§ What you need to do:
Filter the listing below, copying every line in which the word "picture" appears.

§ Record extracts:

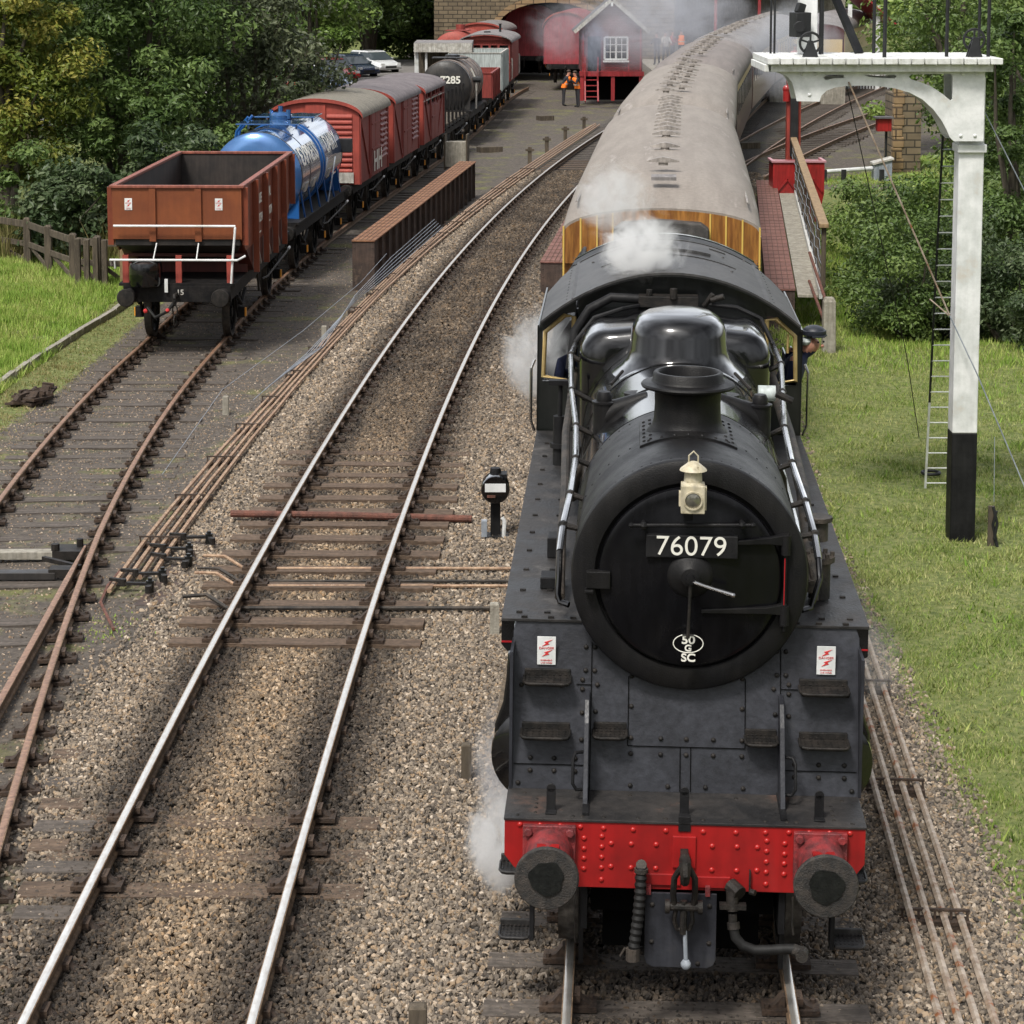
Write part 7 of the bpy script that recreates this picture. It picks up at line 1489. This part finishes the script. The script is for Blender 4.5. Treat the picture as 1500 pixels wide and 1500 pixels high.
MB().ball((.36, -.235, .665), .011, 6).ball((.415, -.19, .665), .011, 6).build('eyes', 'vest_dark', dv)
for bs_, dx_ in (((.15, -.25, .53), 1), ((.15, .15, .53), 1)):
    V, E2, R2 = hand(bs_, dx_, 1); h_ = person('x', (0, 0, 0), 0, V, R2, E2, (['skin'], lambda c: 0)); h_.parent = dv; h_.name = 'fingers'
    for k in ('label', 'category'): del h_[k]
J = [(0, 0, 0), (0, -.02, .25), (0, -.04, .5), (0, -.05, .6), (0, -.07, .70), (0, -.07, .80), (-.1, 0, -.4), (.1, 0, -.4), (-.1, 0, -.8), (.1, 0, -.8), (-.2, -.05, .47), (-.26, -.1, .22), (-.2, -.25, .12), (-.19, -.3, .12), (.2, -.05, .47), (.26, -.1, .22), (.2, -.25, .12), (.19, -.3, .12)]
E_ = [(0, 1), (1, 2), (2, 3), (3, 4), (4, 5), (0, 6), (0, 7), (6, 8), (7, 9), (2, 10), (10, 11), (11, 12), (12, 13), (2, 14), (14, 15), (15, 16), (16, 17)]
Rr = [(.15, .12), (.15, .12), (.17, .12), .06, (.08, .095), (.07, .085), .09, .09, .06, .06, .07, .05, .04, .04, .07, .05, .04, .04]
fm = crew('person in dark overalls standing inside the left cab window', -.80, 8.25, 2.42, R(10), J, Rr, E_, lambda c: 0 if c.z > .62 else 1, ['skin', 'navy'])
MB().ball((0, -.06, .81), .105, 12, (1, 1.1, .6)).build('cap', 'cap', fm)
# ================================================================== TREES AND BUSHES
def leaf_mat(name, c1, c2, c3):
    m = bpy.data.materials.new(name); m.use_nodes = True; MATS[name] = m; T = m.node_tree; l = T.links; b = T.nodes['Principled BSDF']; b.inputs['Roughness'].default_value = .45; b.inputs['Specular IOR Level'].default_value = .35
    a = nn(T, 'ShaderNodeAttribute', attribute_name='rnd'); r_ = nn(T, 'ShaderNodeValToRGB'); e = r_.color_ramp.elements
    e[0].position, e[0].color = .1, (*c1, 1); e[1].position, e[1].color = .95, (*c3, 1); q = e.new(.55); q.color = (*c2, 1)
    l.new(a.outputs['Fac'], r_.inputs[0]); l.new(r_.outputs[0], b.inputs['Base Color'])
    tr = nn(T, 'ShaderNodeBsdfTranslucent'); l.new(r_.outputs[0], tr.inputs['Color']); mx = nn(T, 'ShaderNodeMixShader'); mx.inputs[0].default_value = .22
    out = T.nodes['Material Output']; l.new(b.outputs[0], mx.inputs[1]); l.new(tr.outputs[0], mx.inputs[2]); l.new(mx.outputs[0], out.inputs['Surface'])
leaf_mat('leaf_dark', (.042, .078, .02), (.095, .155, .038), (.175, .245, .07))
leaf_mat('leaf_mid', (.05, .09, .02), (.105, .165, .038), (.19, .26, .073))
leaf_mat('leaf_light', (.08, .14, .025), (.16, .25, .05), (.27, .35, .09))
leaf_mat('leaf_grey', (.045, .06, .03), (.08, .10, .05), (.15, .17, .09))
leaf_mat('leaf_autumn', (.09, .14, .022), (.18, .215, .035), (.36, .31, .065))
leaf_mat('leaf_bush', (.03, .055, .02), (.06, .095, .035), (.14, .18, .09))
def crown(name, parent, c, rad, nclump, nleaf, size, m, clump_r=.9, seed=0, flat=1.0, shell=.55, c2=None):
    g_ = np.random.default_rng(seed)
    d = g_.normal(size=(nclump, 3)); d /= np.linalg.norm(d, axis=1)[:, None]; rr_ = shell + (1 - shell) * g_.random(nclump) ** .6
    cc = d * rr_[:, None] * np.array(rad); cc += g_.normal(size=cc.shape) * .12 * np.array(rad)
    cr = clump_r * g_.uniform(.55, 1.35, nclump); k = g_.integers(0, nclump, nleaf); d = g_.normal(size=(nleaf, 3)); d /= np.linalg.norm(d, axis=1)[:, None]
    P = cc[k] + d * (cr[k] * (g_.random(nleaf) ** .45))[:, None] * np.array([1, 1, .62 * flat]) + np.array(c)
    nrm = d * .8 + g_.normal(size=(nleaf, 3)) * .55 + np.array([0, 0, .55]); nrm /= np.linalg.norm(nrm, axis=1)[:, None]
    t = np.cross(nrm, g_.normal(size=(nleaf, 3))); t /= np.linalg.norm(t, axis=1)[:, None] + 1e-9; b = np.cross(nrm, t); s = size * g_.uniform(.45, 1.6, nleaf)[:, None]
    V = np.stack([P - t * s, P - b * s * .5 + nrm * s * .15, P + t * s, P + b * s * .5 + nrm * s * .15], 1).reshape(-1, 3); F = np.arange(4 * nleaf).reshape(-1, 4)
    cv = g_.random(nclump) * .55; rn = np.repeat(np.clip(cv[k] + g_.random(nleaf) * .5, 0, 1), 4)
    o = npmesh(name, V, F, m, {'rnd': rn})
    if parent is not None: o.parent = parent
    return o, cc + np.array(c)
def limb_mesh(base, tips, r0, seed):
    g_ = random.Random(seed); m = MB(); top = Vector(base)
    for t_ in tips:
        t_ = Vector(t_); mid = Vector((base[0] + (t_.x - base[0]) * .35 + g_.uniform(-.3, .3), base[1] + (t_.y - base[1]) * .35, base[2] + (t_.z - base[2]) * .55))
        m.tube([Vector(base), Vector(base).lerp(mid, .5) + Vector((g_.uniform(-.1, .1), 0, 0)), mid, mid.lerp(t_, .5) + Vector((g_.uniform(-.2, .2), g_.uniform(-.2, .2), .1)), t_], [r0, r0 * .8, r0 * .5, r0 * .3, r0 * .1], 7)
    return m
def tree(name, x, y, h, rad, nclump, nleaf, size, m, label, seed, group=None, cz=None, clump_r=.9, cat='tree', z0=None, tips=9, bark='bark', shell=.55):
    z0 = float(gz(x, y)) if z0 is None else z0; r = thing(name, (x, y, z0), 0, label, cat, group); cz = h - rad[2] * .9 if cz is None else cz
    o, cc = crown('crown', r, (0, 0, cz), rad, nclump, nleaf, size, m, clump_r, seed, shell=shell)
    g_ = random.Random(seed); idx = [g_.randrange(len(cc)) for _ in range(tips)]
    limb_mesh((0, 0, -.2), [tuple(cc[i] * .97) for i in idx], .05 + .012 * h, seed).build('trunk', bark, r, 60)
    return r
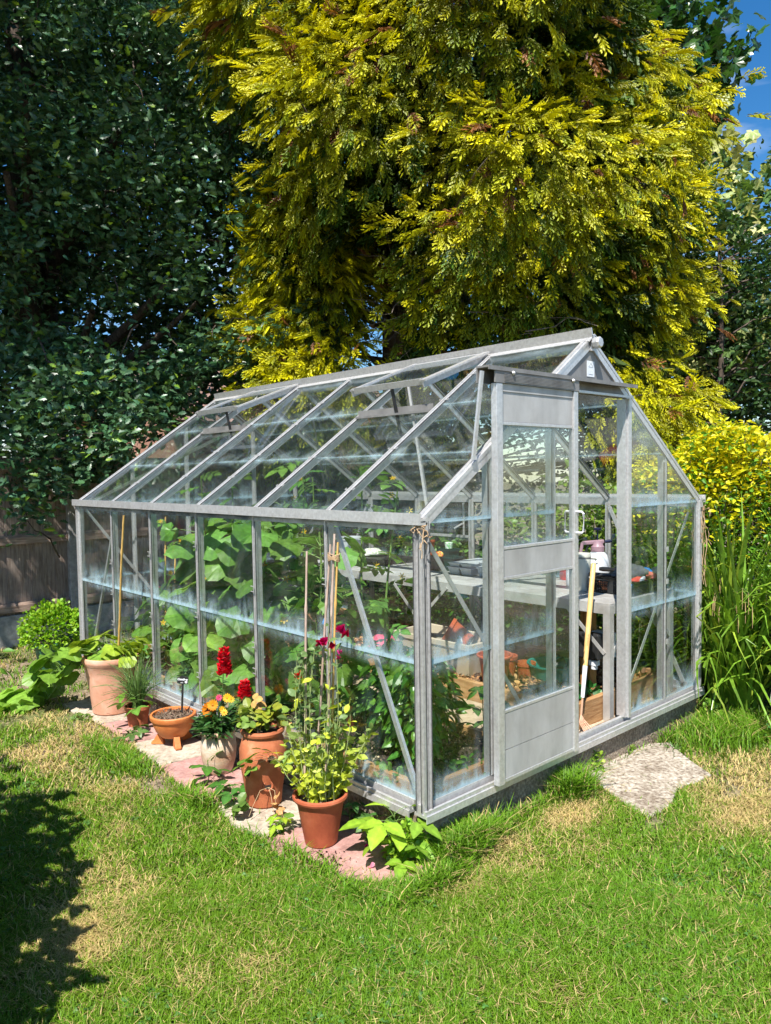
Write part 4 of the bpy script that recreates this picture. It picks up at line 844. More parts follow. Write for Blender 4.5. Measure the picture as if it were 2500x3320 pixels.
def text_mesh(name, body, size, M, mat, parent=None, shear=0, th=.0006, bold=0.0):
    c = bpy.data.curves.new(name, 'FONT'); c.body = body; c.size = size; c.align_x = 'CENTER'; c.align_y = 'CENTER'; c.extrude = th; c.shear = shear; c.offset = bold
    o = bpy.data.objects.new(name, c); COL.objects.link(o)
    me = bpy.data.meshes.new_from_object(o.evaluated_get(bpy.context.evaluated_depsgraph_get())); bpy.data.objects.remove(o)
    V = np.array([tuple(M @ v.co) for v in me.vertices]); F = [tuple(p.vertices) for p in me.polygons]; bpy.data.meshes.remove(me)
    return MB().add(V, F).build(name, mat, parent)
du = dd.normalized(); nvw = Vector((-.62, -.75, .25)); nvw = (nvw - du * nvw.dot(du)).normalized(); c_ = p0 + dd * .52 + nvw * .0145
M_ = Matrix((du, nvw.cross(du), nvw)).transposed().to_4x4(); M_.translation = c_
text_mesh('lettering', 'GARDENA', .014, M_, PINKINK, t)
# planter box with lying pot, pots in the bark bed
t = E('planter_trough', 'tan rectangular trough standing in the bark bed', 'trough', (1.62, 1.42, .05))
def trough(x0, x1, y0, y1, z0, z1, ins, th, mat, name, parent):
    V = [(x0 + ins, y0 + ins, z0), (x1 - ins, y0 + ins, z0), (x1 - ins, y1 - ins, z0), (x0 + ins, y1 - ins, z0)]
    for e, z in ((0, z1 - .04), (-.008, z1 - .04), (-.008, z1), (th, z1), (th + ins, z0 + .02)): V += [(x0 + e, y0 + e, z), (x1 - e, y0 + e, z), (x1 - e, y1 - e, z), (x0 + e, y1 - e, z)]
    F = [(3, 2, 1, 0), (20, 21, 22, 23)] + [(j * 4 + i, j * 4 + (i + 1) % 4, j * 4 + 4 + (i + 1) % 4, j * 4 + 4 + i) for j in range(5) for i in range(4)]
    return MB().add(V, F).build(name, mat, parent, bevel=.004)
trough(1.45, 1.80, 1.02, 1.72, .06, .30, .03, .012, TANP, 'body', t)
lathe_thing('plastic_pot', [(0, 0), (.07, 0), (.098, .155), (.106, .155), (.106, .18), (.093, .18), (.066, .012), (0, .01)], (1.66, 1.20, .24), T_PLAS, 'terracotta coloured plastic pot lying tilted in the tan trough', 'pot', 28, ax=(-.45, .62, .45))
lump('white_tray_scrap', (1.56, 1.22, .265), .05, WHITEP, 'white ribbed tray stuffed in the tan trough', 'tray', 20, (.3, .8, 1.1))
MB().tube([(1.52, 1.38, .29), (1.55, 1.22, .30)], .014, 8)
tag(MB().tube([(1.5, 1.42, .302), (1.54, 1.3, .306), (1.56, 1.2, .304)], [.016, .013, .01], 8).build('tool_handle', BLACKP, None, smooth=True, origin=(1.53, 1.3, .3)), 'black tool handle resting on the trough rim', 'handle')
BIGP = [(0, 0), (.068, 0), (.072, .01), (.092, .16), (.094, .165), (.097, .19), (.107, .192), (.113, .2), (.113, .207), (.108, .213), (.1, .21), (.097, .19), (.07, .02), (0, .018)]
lathe_thing('plastic_pot', BIGP, (1.44, .80, .075), T_PLAS, 'wide rimmed terracotta coloured pot standing behind the door stile', 'pot')
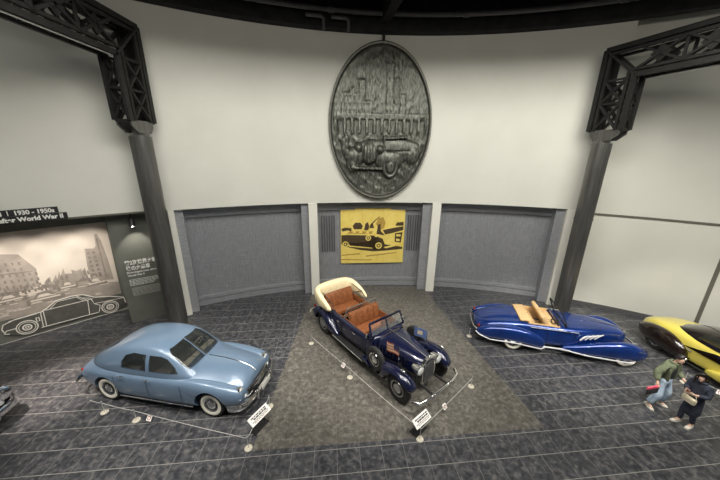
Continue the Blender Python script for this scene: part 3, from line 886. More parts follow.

§ Written answer:
Write part 7 of the bpy script that recreates this picture. It picks up at line 1489. This part finishes the script. The script is for Blender 4.5. Treat the picture as 1500 pixels wide and 1500 pixels high.
Write part 4 of the bpy script that recreates this picture. It picks up at line 844. More parts follow. Write for Blender 4.5. Measure the picture as if it were 2500x3320 pixels.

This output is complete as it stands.